Heuston Station, Dublin and the power of Piss

I often dread when the time comes for me to take the train, not that there is anything wrong with trains per se, in fact I love their relative speediness and that you can eat and drink things without them falling off the table. It is the train station that I dread. Heuston station is very underwhelming, for the amount of activity and people that pass through, it is quite small. I don’t like the fact that I usually have to queue up at least an hour before my train leaves so I’m not the last one in a long snake of individuals trailing back to the entrance. Then there are the food outlets of which there is a staggeringly low choice, most people end up eating in Supermac’s since it’s about the cheapest option. I usually regret eating there about the same moment I feel a great heaviness in my stomach and a slight outer body experience owing to the large amount of over processed carbohydrates I’ve just eaten. To be fair to them they are a lot better than MacDonald’s, whose chips are suspiciously uniform with a faint taste of fish, and their burgers look like murdered squids with damp spots of perspiration.

heuston station Heuston Station, Dublin and the power of Piss

The other options of food in the train station are quite expensive and occasionally make me angry. Sandwiches limp and congealed being sold for about five euro and you are expected to smile as you hand over your smelly coins. I hate the smell of coins, sort of like a weird pissy metallic smell. The Butler’s kiosk is an exception, since the hot chocolate is quite nice and a lot better than quite a few that I’ve sampled in so called coffee bars. Makes you feel a bit better about having to feel someone’s moving suitcase pushing against you in the line as you try to read a newspaper or magazine.

At times I daydream and wish some Germans would come over and build a nice new transport system that could be put together like Lego bricks so then it would give all the unemployed people a job to do, they could start in Dublin and then make it radiate out like a spider’s web until it covered the whole country and then we would all rejoice and sit down on the hill to have some Pimm’s. When in Germany I was absolutely astounded at their superior infrastructure and marvelled at how there really was a country where I would not need to bother learning to drive. Cars are overrated and there’s too much of them.

Maybe instead of building a load of crappy ugly box houses, had Ireland concentrated on improving the dismal public transport system, we wouldn’t feel like we wasted so much money. Instead of all those inane house buying-selling-decorating shows we could have programs about trains and trams and railways with Thomas the tank engine making a guest appearance. It’s a depressing thought that the railway networks were probably a lot more numerous fifty years ago.
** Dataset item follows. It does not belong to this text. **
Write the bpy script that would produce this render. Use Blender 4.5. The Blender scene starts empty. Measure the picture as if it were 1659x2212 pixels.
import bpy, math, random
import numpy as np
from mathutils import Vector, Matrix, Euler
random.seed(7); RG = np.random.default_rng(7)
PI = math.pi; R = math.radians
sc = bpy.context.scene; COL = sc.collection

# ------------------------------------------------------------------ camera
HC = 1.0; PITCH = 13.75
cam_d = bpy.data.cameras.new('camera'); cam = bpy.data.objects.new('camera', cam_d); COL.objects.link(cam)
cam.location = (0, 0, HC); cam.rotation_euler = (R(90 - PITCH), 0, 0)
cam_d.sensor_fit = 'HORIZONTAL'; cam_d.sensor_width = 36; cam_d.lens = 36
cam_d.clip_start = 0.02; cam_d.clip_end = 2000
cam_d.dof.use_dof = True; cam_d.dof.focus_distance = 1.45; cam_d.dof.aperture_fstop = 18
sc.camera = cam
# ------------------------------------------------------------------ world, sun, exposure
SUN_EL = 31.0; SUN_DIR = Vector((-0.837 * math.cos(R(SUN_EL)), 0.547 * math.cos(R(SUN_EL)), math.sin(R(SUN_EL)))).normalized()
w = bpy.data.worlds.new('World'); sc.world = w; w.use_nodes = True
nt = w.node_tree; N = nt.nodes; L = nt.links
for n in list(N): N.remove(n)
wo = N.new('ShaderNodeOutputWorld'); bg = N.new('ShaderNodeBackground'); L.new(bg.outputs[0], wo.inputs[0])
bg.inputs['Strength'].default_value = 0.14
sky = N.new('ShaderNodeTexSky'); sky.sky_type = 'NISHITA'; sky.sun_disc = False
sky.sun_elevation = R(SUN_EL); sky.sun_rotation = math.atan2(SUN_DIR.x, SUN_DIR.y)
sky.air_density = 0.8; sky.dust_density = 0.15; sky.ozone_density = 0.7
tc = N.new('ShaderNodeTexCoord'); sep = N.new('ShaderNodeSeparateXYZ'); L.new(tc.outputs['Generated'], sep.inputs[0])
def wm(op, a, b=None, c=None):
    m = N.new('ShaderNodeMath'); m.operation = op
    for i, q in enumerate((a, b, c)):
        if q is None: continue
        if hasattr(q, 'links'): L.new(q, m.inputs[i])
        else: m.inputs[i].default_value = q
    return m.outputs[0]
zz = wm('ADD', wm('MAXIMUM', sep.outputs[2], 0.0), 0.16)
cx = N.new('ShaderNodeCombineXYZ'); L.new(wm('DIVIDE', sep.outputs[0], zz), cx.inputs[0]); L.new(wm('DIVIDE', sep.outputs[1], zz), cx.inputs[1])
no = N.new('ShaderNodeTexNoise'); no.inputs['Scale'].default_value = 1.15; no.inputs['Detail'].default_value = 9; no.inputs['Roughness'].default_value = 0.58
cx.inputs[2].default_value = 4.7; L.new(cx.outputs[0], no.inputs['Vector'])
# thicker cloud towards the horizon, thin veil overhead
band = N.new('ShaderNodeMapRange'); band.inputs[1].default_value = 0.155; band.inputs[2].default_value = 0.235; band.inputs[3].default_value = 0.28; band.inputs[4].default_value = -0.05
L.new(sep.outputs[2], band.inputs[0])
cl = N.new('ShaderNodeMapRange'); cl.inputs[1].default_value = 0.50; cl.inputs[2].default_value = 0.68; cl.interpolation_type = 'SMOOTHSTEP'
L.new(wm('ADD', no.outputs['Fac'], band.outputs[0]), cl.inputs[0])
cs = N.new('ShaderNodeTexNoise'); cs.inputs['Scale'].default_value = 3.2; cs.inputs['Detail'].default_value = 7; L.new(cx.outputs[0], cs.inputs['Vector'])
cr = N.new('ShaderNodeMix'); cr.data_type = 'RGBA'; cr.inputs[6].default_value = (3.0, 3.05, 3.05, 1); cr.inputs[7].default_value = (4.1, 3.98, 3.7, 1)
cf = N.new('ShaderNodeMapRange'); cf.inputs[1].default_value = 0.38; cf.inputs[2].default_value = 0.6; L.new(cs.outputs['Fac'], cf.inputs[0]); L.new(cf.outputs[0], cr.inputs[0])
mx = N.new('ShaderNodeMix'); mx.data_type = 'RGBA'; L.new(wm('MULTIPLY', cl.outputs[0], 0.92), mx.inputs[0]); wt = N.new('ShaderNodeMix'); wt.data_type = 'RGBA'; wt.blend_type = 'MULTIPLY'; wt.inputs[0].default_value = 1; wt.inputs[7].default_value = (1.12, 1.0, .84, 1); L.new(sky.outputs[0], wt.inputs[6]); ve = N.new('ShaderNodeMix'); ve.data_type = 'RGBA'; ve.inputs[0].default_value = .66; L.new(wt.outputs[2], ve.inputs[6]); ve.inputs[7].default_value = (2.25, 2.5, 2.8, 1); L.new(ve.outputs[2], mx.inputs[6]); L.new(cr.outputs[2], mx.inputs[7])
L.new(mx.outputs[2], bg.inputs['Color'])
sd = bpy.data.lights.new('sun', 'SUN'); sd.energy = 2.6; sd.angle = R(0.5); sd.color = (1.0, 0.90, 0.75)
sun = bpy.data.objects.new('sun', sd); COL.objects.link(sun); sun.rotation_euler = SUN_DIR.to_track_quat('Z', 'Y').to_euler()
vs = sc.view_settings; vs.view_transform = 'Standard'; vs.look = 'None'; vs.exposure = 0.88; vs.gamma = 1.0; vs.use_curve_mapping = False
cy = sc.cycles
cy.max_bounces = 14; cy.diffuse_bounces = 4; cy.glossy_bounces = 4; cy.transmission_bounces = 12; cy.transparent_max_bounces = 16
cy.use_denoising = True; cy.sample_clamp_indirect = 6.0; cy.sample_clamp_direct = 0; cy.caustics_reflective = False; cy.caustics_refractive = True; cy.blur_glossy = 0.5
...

I don’t want to have to drive a car, I hate them. I wouldn’t mind a car that ran on urine, I’m sure that has been done somewhere, and since we all piss so goddamn much it’s not like we would ever run out. Just build some sort of pipe system that starts in the bathroom where each member of the family can piss into, separate from the toilet, (you don’t want the other stuff contaminating your lovely piss-petrol) which is then deposited somewhere outside in a big thick plastic barrel with a nice petrol pump so the car can be filled. And for those people who don’t piss that much you can buy it from reputable sellers, which will probably be pub owners, since their premises will be producing it by the gallon, especially at the weekend.